YOUR INSTRUCTIONS
Print the listing below from its opening line through the line holding "COL = S.collection", both ends included.

PROVIDED DATA
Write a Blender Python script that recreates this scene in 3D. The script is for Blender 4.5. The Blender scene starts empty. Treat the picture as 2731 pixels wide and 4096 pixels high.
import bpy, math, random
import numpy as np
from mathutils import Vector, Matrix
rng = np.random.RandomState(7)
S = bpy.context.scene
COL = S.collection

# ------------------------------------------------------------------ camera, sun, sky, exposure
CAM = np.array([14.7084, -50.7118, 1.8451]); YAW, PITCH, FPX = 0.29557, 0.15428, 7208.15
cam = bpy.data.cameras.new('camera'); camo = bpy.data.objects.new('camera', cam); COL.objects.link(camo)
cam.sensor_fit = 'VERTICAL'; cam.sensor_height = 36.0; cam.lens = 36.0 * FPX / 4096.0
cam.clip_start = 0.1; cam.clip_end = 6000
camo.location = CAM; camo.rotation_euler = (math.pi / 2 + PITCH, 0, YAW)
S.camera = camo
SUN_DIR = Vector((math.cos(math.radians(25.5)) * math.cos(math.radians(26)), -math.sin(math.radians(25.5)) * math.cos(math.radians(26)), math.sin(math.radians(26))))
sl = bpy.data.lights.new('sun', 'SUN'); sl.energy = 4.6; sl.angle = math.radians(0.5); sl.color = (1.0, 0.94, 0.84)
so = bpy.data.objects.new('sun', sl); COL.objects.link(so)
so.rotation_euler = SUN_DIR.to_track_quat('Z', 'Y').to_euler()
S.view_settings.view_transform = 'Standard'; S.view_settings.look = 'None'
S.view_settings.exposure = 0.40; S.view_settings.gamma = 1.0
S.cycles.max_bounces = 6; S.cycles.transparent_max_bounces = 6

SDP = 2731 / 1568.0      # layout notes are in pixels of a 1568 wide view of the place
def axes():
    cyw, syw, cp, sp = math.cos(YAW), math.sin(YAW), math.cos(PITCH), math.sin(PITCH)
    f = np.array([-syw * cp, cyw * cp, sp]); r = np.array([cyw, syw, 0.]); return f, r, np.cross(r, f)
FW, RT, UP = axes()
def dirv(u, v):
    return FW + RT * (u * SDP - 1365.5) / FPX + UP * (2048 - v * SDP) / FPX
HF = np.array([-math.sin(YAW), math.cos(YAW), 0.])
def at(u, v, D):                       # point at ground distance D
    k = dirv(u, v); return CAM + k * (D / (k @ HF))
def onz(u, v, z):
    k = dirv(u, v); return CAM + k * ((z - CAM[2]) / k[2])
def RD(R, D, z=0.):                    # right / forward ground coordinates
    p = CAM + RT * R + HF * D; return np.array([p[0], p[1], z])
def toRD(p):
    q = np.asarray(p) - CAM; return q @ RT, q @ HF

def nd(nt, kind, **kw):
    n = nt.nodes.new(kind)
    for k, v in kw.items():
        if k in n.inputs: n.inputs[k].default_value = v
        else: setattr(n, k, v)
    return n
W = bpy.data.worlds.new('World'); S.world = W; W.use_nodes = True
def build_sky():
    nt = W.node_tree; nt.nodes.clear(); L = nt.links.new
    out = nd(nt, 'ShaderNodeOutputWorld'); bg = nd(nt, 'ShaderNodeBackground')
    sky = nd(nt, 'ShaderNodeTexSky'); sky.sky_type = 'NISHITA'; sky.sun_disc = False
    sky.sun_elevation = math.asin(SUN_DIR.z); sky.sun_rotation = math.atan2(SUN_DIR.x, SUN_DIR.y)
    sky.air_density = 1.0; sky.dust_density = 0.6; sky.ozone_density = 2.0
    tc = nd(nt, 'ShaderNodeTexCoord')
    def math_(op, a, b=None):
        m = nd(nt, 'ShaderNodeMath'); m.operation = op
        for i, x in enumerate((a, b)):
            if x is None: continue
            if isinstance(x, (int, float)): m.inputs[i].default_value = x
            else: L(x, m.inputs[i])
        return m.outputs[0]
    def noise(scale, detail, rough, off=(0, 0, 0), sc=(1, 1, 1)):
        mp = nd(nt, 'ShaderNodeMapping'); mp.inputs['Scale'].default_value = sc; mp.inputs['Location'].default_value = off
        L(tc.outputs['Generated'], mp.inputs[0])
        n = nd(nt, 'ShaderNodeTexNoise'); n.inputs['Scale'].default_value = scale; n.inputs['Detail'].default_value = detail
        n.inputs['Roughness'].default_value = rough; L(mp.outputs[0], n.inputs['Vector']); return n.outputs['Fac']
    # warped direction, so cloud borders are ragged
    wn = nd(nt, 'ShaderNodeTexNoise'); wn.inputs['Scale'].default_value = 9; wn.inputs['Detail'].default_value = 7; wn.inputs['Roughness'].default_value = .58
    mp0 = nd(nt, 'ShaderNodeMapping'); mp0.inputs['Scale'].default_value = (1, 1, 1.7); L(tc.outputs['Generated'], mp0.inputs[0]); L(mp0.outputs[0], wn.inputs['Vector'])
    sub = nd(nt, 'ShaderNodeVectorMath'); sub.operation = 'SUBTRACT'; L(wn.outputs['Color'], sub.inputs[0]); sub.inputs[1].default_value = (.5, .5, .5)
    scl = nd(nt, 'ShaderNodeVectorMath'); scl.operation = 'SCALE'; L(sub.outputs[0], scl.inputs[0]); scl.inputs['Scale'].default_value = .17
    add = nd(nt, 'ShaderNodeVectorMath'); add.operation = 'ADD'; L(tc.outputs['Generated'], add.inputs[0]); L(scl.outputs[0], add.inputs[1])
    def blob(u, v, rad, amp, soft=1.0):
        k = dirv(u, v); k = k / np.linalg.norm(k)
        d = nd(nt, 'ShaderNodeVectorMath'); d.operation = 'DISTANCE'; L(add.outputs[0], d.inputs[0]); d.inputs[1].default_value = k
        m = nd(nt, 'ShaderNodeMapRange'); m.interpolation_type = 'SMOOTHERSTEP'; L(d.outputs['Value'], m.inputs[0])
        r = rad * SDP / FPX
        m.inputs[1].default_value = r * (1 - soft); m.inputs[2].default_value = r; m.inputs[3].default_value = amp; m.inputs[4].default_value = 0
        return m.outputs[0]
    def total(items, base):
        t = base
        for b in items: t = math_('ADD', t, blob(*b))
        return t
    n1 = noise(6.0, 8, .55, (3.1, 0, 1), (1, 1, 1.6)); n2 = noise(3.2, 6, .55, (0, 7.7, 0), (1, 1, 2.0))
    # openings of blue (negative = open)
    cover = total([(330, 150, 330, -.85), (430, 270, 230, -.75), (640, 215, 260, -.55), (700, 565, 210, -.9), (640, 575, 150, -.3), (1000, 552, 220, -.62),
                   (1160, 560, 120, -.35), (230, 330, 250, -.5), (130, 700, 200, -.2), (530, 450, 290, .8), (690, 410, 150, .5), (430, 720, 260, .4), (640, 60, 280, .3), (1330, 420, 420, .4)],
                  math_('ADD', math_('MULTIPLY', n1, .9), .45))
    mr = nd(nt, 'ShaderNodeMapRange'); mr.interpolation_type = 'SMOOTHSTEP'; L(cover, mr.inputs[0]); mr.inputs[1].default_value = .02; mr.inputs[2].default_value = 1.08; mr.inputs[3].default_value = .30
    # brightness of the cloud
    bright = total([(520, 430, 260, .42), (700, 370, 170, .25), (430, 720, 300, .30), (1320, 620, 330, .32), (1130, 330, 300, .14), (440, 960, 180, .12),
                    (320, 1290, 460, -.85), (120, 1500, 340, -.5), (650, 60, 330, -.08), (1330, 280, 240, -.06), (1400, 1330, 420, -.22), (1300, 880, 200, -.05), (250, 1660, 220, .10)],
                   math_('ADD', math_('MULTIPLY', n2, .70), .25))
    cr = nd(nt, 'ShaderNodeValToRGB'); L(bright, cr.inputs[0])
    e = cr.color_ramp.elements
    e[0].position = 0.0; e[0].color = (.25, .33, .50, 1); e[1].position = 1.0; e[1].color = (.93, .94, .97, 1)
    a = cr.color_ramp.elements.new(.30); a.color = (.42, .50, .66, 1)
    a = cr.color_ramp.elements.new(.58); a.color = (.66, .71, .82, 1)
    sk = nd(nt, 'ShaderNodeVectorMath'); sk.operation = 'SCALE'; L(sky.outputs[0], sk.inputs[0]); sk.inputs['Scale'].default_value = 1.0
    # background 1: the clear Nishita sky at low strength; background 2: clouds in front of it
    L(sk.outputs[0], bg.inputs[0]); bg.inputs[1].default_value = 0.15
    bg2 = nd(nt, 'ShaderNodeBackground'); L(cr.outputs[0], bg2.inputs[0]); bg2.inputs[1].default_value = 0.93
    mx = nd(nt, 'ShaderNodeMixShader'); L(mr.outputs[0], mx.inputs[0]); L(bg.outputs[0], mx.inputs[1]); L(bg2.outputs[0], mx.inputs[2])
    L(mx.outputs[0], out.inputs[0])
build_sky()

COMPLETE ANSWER
Write a Blender Python script that recreates this scene in 3D. The script is for Blender 4.5. The Blender scene starts empty. Treat the picture as 2731 pixels wide and 4096 pixels high.
import bpy, math, random
import numpy as np
from mathutils import Vector, Matrix
rng = np.random.RandomState(7)
S = bpy.context.scene
COL = S.collection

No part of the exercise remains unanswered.